If there’s one major flaw a platformer can make, it’s forcing the player to jump without being able to see where they’re landing. Since Stonerid tries to combine its platforming with the dimension shifting, the game is filled with these leaps of faith. It’s very common to have to make a jump into thin air, not knowing where the next platform will be, shift dimensions, and then try and calculate your landing before you miss the platform and go plummeting into a bed of spikes. Every level in Stonerid is filled with these leaps of faith, and it can’t be overstated how big of a problem it is. Levels aren’t beaten because of skill and timing, but because of slow memorization from failure after failure of what comes next. The platforming becomes a tedious grind as you have to guess where platforms, enemies, and traps will be.

This trial-and-error designs permeates the entire game. Sometimes you’ll find yourself at a dead end, only to switch dimensions and be dropped without warning into spikes. Sometimes you’ll switch dimensions and find an enemy right on top of you. Death comes quickly, and often without warning. Although there’s no loading screen after death, the instant respawning is wasted on the intermittently placed checkpoints. Coming back the second after a death is pointless if it means having to trudge back through the same part of the level again for the dozenth time.

The game’s art only exacerbates the frequent failures. Each world restricts itself to a small color palette and theme so that none of the worlds overlap visually. While a nice idea, it means that the backgrounds, foregrounds, enemies, and traps of a world all feature the same two or three colors. Layer them all on top of each other and it becomes too easy to wander into spinning blade or evil creature without noticing, once again causing unfair deaths.

It's not any easier to see during each world's final level when you're forced to sprint through the whole thing.

It’s not any easier to see during each world’s final level when you’re forced to sprint through the whole thing. I didn’t spot the blades on the ground until my fifth time through.

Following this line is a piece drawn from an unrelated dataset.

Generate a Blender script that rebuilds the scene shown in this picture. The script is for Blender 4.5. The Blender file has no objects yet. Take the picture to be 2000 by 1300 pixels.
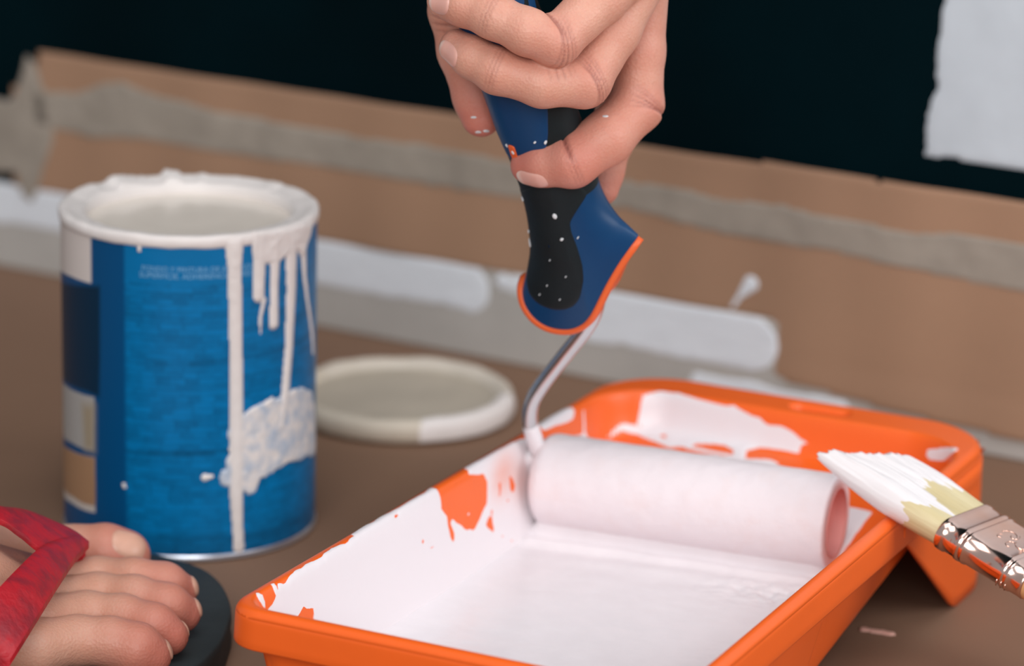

The gameplay almost becomes comedic with how quickly and unexpectedly death happens. Struggling through a level with just one heart left, only to be killed the second you switch dimensions because that giant Jabba-the-Hutt-like sludge monster doesn’t have any wind-up attack animation and he fired the second you appeared. Walking down a long hallway, only for a giant blade to descend from the ceiling, killing you before you could possibly react. Switching dimensions to search for more collectables and being unceremoniously dropped into a pit. There were some deaths that happened so quickly and without warning that I couldn’t help but laugh.

But Stonerid isn’t a comedy. In fact, despite featuring a magical world and simple fairy tale-like plot, there’s no levity to be found anywhere in the game. The only real story moments happen in the very last level. Although you earn diary entries every few levels, they generally only describe how your character gets from one place to another.  The few characters you do meet in-game only spout short lines of expositions about what may be ahead or unhelpful information about the plot. A total lack of story and character leaves the game with no personality or identity whatsoever. There’s no feeling of an epic quest, despite the player character claiming it taking weeks to finish his adventure. There’s no thrill when you beat a particularly hard level or finally meet your adversary. There’s no joy of success when the adventure is finally beaten. The game fails to elicit any emotion at all. Without any story, character, or tone to flavor the gameplay, the entire game becomes forgettable.

Failure in a game has to be the player’s fault. Punishing a player for something that they didn’t know about or couldn’t have avoided is simply bad design. Despite an interesting main mechanic, Stonerid doesn’t follow this basic gaming principle. From its implementation of the dimension shifting to its cluttered and samey art, Stonerid fails to properly give its players the necessary tools and knowledge to succeed. Every level inevitably devolves into trial-and-error and frustration.  The near total lack of story and character leaves Stonerid a dull, frustrating experience.

A review copy of the game was provided by Enitvare.